== Data section ==
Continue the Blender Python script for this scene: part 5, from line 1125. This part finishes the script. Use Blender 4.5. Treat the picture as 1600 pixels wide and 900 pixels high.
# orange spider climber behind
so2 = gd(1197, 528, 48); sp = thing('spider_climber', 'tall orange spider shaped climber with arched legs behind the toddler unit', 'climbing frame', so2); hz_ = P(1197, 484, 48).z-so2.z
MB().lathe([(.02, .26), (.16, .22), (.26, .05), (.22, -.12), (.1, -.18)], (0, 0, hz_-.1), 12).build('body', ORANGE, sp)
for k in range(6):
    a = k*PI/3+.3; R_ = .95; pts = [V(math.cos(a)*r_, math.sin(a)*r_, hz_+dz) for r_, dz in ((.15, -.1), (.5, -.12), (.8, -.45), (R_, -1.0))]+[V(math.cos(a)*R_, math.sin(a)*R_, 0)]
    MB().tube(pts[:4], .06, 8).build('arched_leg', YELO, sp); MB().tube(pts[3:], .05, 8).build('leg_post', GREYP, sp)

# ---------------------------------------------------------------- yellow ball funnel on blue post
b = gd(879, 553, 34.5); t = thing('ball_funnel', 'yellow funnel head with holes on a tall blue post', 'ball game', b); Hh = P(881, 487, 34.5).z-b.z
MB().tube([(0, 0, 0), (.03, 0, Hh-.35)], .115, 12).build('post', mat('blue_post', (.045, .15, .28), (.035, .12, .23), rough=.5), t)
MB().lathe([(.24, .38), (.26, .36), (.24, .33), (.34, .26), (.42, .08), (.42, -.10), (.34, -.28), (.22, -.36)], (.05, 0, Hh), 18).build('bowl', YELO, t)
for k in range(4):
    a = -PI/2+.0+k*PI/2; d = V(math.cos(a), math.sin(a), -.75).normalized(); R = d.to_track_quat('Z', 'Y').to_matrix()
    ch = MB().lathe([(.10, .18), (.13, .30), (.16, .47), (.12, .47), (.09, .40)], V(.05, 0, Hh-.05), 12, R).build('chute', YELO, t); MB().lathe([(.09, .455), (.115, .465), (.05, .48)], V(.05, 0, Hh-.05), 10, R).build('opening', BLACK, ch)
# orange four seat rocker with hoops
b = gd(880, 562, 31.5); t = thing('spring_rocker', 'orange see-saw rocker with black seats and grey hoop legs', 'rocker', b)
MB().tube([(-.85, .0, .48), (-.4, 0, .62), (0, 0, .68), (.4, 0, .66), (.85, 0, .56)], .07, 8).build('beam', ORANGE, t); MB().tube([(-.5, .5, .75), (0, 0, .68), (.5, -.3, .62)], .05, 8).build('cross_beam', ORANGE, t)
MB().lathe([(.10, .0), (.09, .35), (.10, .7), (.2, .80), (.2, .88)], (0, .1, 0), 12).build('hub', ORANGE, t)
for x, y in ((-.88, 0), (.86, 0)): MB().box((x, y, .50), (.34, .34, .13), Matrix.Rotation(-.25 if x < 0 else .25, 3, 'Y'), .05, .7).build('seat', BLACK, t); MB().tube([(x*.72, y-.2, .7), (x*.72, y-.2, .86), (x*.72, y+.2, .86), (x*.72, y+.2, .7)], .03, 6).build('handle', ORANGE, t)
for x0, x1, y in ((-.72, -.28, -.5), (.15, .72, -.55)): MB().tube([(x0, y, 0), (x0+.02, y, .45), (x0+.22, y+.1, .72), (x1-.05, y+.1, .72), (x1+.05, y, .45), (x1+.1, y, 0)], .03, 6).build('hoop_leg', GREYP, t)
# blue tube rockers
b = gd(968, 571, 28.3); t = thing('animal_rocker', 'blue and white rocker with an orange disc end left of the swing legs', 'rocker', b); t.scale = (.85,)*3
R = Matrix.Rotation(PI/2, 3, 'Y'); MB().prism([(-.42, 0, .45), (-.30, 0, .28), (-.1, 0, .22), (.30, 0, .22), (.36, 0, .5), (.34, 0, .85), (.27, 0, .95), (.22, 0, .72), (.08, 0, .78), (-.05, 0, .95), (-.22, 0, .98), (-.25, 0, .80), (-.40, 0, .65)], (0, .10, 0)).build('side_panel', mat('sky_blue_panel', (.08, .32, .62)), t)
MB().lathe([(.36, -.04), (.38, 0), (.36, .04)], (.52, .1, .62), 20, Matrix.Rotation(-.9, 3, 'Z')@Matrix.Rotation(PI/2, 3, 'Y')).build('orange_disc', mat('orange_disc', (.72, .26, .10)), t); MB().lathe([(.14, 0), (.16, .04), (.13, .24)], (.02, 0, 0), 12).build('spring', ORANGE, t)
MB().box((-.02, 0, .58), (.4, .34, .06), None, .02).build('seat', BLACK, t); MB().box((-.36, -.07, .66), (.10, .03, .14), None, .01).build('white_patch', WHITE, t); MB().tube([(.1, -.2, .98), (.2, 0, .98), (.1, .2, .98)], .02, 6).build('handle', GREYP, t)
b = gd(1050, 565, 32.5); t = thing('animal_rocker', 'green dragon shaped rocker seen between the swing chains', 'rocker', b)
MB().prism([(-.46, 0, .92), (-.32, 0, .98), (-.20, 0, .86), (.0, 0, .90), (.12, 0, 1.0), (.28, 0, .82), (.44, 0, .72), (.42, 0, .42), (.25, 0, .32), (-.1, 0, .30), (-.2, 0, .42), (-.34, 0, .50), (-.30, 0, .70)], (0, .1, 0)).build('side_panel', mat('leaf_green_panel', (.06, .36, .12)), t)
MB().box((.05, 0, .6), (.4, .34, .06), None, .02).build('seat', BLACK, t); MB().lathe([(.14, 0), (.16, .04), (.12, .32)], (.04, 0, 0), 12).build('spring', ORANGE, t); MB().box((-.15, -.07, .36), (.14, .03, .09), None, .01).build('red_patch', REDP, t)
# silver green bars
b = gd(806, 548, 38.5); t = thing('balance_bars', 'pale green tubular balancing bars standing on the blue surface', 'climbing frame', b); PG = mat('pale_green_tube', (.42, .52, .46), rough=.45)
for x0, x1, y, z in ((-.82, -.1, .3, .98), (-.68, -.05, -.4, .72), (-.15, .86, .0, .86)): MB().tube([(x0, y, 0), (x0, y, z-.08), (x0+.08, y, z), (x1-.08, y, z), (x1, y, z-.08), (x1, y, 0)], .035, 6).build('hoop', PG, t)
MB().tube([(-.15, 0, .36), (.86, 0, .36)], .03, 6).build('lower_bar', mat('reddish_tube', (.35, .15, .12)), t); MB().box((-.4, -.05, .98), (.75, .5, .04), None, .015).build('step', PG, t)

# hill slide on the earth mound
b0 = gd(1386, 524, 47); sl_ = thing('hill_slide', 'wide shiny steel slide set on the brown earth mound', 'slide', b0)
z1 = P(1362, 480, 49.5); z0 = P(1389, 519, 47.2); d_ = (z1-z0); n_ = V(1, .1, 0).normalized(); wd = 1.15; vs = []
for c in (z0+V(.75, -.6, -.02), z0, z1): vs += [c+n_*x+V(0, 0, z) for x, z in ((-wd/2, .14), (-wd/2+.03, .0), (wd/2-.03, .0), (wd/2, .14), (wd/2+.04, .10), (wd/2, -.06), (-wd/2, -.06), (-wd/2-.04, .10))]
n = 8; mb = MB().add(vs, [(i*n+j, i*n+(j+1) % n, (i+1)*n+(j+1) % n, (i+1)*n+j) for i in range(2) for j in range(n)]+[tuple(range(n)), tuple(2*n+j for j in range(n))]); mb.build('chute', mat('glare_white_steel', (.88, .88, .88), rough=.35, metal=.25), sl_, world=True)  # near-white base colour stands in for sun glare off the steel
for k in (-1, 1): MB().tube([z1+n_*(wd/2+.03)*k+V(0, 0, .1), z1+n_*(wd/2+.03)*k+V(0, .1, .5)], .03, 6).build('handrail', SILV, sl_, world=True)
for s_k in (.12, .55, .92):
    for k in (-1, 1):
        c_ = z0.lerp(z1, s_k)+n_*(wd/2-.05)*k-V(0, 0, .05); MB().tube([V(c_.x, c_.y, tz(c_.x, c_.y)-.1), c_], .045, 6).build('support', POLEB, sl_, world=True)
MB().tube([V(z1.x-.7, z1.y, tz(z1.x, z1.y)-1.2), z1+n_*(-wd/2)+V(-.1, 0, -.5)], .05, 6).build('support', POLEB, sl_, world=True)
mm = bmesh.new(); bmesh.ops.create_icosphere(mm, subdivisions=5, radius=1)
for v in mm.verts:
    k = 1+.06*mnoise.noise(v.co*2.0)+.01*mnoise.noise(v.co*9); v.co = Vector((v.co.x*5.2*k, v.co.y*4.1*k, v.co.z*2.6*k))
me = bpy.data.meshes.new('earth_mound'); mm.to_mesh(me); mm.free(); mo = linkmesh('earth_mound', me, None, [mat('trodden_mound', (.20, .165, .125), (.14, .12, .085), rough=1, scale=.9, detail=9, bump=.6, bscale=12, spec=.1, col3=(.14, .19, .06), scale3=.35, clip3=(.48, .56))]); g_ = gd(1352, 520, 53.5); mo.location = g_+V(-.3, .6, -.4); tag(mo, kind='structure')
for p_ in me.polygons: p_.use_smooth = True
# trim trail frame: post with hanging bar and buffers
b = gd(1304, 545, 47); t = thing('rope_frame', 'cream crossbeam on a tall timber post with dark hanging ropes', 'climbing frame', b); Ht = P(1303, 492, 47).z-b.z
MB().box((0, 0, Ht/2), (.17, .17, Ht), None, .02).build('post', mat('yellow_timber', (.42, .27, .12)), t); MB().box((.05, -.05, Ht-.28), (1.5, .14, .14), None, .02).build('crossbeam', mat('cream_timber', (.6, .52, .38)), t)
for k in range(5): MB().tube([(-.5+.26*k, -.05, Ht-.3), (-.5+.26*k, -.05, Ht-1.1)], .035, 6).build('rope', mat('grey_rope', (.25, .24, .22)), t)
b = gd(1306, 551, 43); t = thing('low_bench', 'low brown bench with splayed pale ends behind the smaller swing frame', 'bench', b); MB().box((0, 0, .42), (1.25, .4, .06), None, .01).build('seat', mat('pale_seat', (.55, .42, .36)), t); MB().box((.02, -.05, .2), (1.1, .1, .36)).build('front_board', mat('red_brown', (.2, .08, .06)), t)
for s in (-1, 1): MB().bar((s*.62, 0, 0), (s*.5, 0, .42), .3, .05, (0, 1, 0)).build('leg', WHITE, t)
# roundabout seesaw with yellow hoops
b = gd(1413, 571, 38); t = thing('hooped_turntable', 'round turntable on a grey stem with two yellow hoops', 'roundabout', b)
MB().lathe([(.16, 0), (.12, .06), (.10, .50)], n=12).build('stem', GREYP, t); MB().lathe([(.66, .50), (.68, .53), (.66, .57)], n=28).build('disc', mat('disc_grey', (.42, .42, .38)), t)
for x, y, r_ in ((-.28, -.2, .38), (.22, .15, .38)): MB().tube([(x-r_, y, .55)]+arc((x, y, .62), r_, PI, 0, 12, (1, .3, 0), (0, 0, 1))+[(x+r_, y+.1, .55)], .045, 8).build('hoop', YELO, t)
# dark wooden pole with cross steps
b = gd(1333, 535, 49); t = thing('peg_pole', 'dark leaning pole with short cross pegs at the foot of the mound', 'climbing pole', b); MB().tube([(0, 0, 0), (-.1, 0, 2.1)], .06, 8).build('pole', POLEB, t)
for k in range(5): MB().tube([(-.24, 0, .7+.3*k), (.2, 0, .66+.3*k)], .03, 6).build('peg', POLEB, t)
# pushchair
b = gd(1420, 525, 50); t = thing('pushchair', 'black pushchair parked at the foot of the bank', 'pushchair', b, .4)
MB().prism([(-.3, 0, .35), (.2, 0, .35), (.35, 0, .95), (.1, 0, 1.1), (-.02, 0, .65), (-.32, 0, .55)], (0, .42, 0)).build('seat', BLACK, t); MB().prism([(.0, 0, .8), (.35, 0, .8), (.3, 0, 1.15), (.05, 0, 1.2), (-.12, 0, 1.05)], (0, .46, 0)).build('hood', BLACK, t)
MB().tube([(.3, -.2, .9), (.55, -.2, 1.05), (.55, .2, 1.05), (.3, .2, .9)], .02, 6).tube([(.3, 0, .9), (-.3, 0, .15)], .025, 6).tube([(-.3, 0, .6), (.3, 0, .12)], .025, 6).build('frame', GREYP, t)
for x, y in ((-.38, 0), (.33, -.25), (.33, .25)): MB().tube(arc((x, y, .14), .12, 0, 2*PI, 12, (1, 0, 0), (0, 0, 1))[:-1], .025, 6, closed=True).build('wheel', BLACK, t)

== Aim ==
Take the lines above from the first through the one containing "MB().tube(pts[:4], .06, 8).build('arched_leg', YELO, sp);" and reproduce them exactly; include nothing else.

== Output ==
Continue the Blender Python script for this scene: part 5, from line 1125. This part finishes the script. Use Blender 4.5. Treat the picture as 1600 pixels wide and 900 pixels high.
# orange spider climber behind
so2 = gd(1197, 528, 48); sp = thing('spider_climber', 'tall orange spider shaped climber with arched legs behind the toddler unit', 'climbing frame', so2); hz_ = P(1197, 484, 48).z-so2.z
MB().lathe([(.02, .26), (.16, .22), (.26, .05), (.22, -.12), (.1, -.18)], (0, 0, hz_-.1), 12).build('body', ORANGE, sp)
for k in range(6):
    a = k*PI/3+.3; R_ = .95; pts = [V(math.cos(a)*r_, math.sin(a)*r_, hz_+dz) for r_, dz in ((.15, -.1), (.5, -.12), (.8, -.45), (R_, -1.0))]+[V(math.cos(a)*R_, math.sin(a)*R_, 0)]
    MB().tube(pts[:4], .06, 8).build('arched_leg', YELO, sp); MB().tube(pts[3:], .05, 8).build('leg_post', GREYP, sp)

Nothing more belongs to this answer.